Systematix expects margins to stay broadly flat sequentially, supported by CRR cuts and deposit repricing benefits. Most banks are likely to experience only marginal movements, with some reporting small declines and others showing modest improvements. JM Financial anticipates that CRR cut benefits should offset earlier rate-cut pressure in Q3, while the December repo cut impact is unlikely until Q4 or FY27.
Asset Quality Improvement and Earnings Recovery
Asset quality is showing clear signs of stabilization in Q3, with stress in unsecured lending, particularly microfinance, easing compared to earlier quarters. Slippages across most portfolios are expected to remain stable, though seasonal agricultural loan stress may cause mild increases.
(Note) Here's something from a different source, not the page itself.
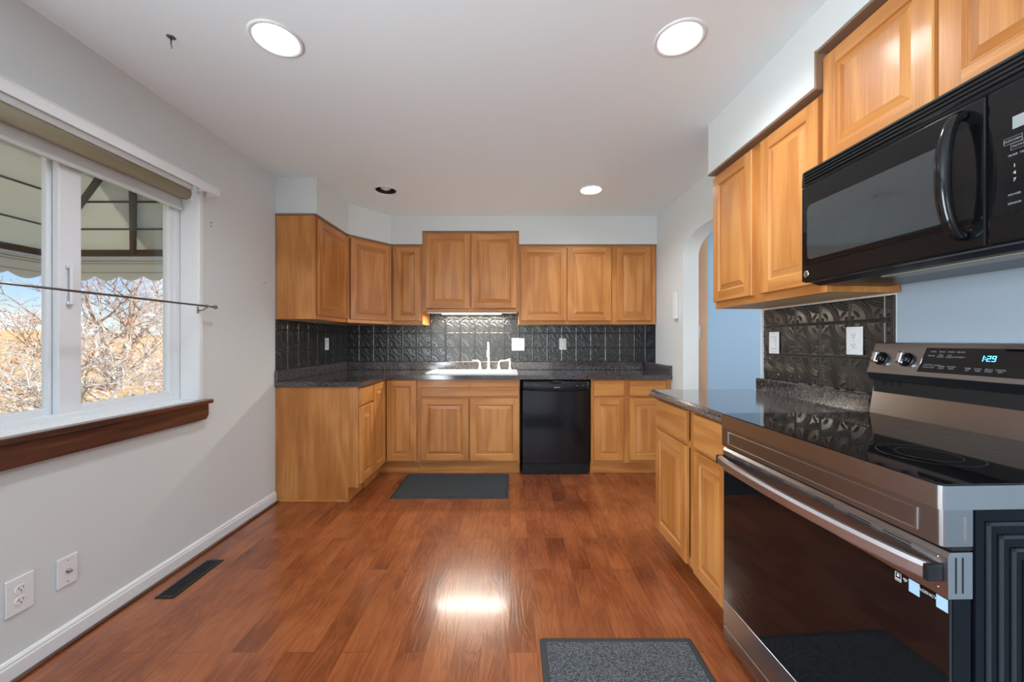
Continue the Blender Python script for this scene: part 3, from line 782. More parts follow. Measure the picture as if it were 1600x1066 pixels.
upper('raised_wall_cabinet', 'raised oak wall cabinet with two doors over the sink, lit beneath', -.886, .066, 1.500, ZT-.002, [(Xu(665.5), Xu(734.5)), (Xu(736.5), Xu(807))], bottomrail=.026)
upper('wall_cabinet', 'oak wall cabinet with two doors above the dishwasher', .068, .992, ZB, ZC-.002, [(Xu(814.5), Xu(884.8)), (Xu(886.4), Xu(955))])
uc = upper('wall_cabinet', 'single-door oak wall cabinet in the back right corner', .993, XR(UFY)-.008, ZB, ZC-.002, [(Xu(964), Xu(1017.5))])
bm = nb(); lathe(bm, [(0, .0008), (.006, .0007), (.0075, 0)], (.065, -.0205, 1.78), 'y', 10); obj('wood_knot', bm, CROWN, uc)
# left upper, facing +X, frame plane X=-1.482
lu = thing('wall_cabinet', 'oak wall cabinet with plain side panel, nearest the window wall', 'cabinet', (UXL-.02, Y1, 0), R(90))
LUD = (UXL-.02)-XL-.009; LW = YA-Y1-.001
carcass(lu, 0, LW, LUD, ZB, ZC-.014)
face_frame(lu, 0, LW, ZB, ZC-.014, [(0, .025), (LW-.02, LW)], [(ZB, ZB+.03), (ZC-.045, ZC-.014)])
door(lu, .03, LW-.012, ZB+.03, ZC-.03); crown(lu, 0, LW, ZC-.002)
bm = nb(); box(bm, -.010, 0, -.006, LUD, ZC-.014, ZC-.0005, .002); obj('top_edge_strip', bm, CROWN, lu)
# diagonal corner upper
A_ = Vector((UXL-.012, YA, 0)); B_ = Vector((BXX, YU+.015, 0)); dg = B_-A_; an = math.atan2(dg.y, dg.x); ln = dg.length
du = thing('corner_wall_cabinet', 'oak wall cabinet set diagonally across the back left corner', 'cabinet', A_, an)
inv = Matrix.Translation(A_) @ Matrix.Rotation(an, 4, 'Z'); inv = inv.inverted()
def loc_poly(ps): return [tuple((inv @ Vector((x, y, 0)))[:2]) for x, y in ps]
bm = nb(); prism(bm, loc_poly([(A_.x+.006, A_.y+.021), (B_.x-.013, B_.y+.006), (BXX-.001, YB-.009), (XL+.009, YB-.009), (XL+.009, YA+.001), (A_.x-.012, YA+.001)]), ZB, ZC-.014)
obj('body', bm, OAKV, du)
face_frame(du, 0, ln, ZB, ZC-.014, [(0, .02), (ln-.02, ln)], [(ZB, ZB+.03), (ZC-.045, ZC-.014)], t=.01)
door(du, .022, ln-.018, ZB+.03, ZC-.03); crown(du, .01, ln-.005, ZC-.002)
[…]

| Expected Q3 Profit Performance | Banks |
|---|---|
| Strong Return Ratios | HDFC Bank, ICICI Bank |
| Sequential Improvement | State Bank of India |
| Reduced Provisions | HDFC Bank, Axis Bank, Kotak Mahindra Bank, Bank of Baroda, Indian Bank |
YES Securities expects provisions to decline sequentially for several major banks, reflecting improved collections and reduced incremental stress. With loan growth sustaining, margins stabilizing, and credit costs improving, Q3 is positioned to mark an earnings turning point. Systematix anticipates year-on-year profitability improvements for most banks, reversing Q2 contractions. JM Financial estimates net interest income growth of approximately 4.7% year-on-year and pre-provision operating profit growth in low double digits.
According to YES Securities projections, SBI is expected to report 2% net profit growth on 7% net interest income growth, while HDFC Bank is anticipated to achieve a 12% year-on-year profit increase. The combination of sustained growth, margin defense, and asset quality stabilization positions the banking sector for a meaningful recovery in Q3 earnings.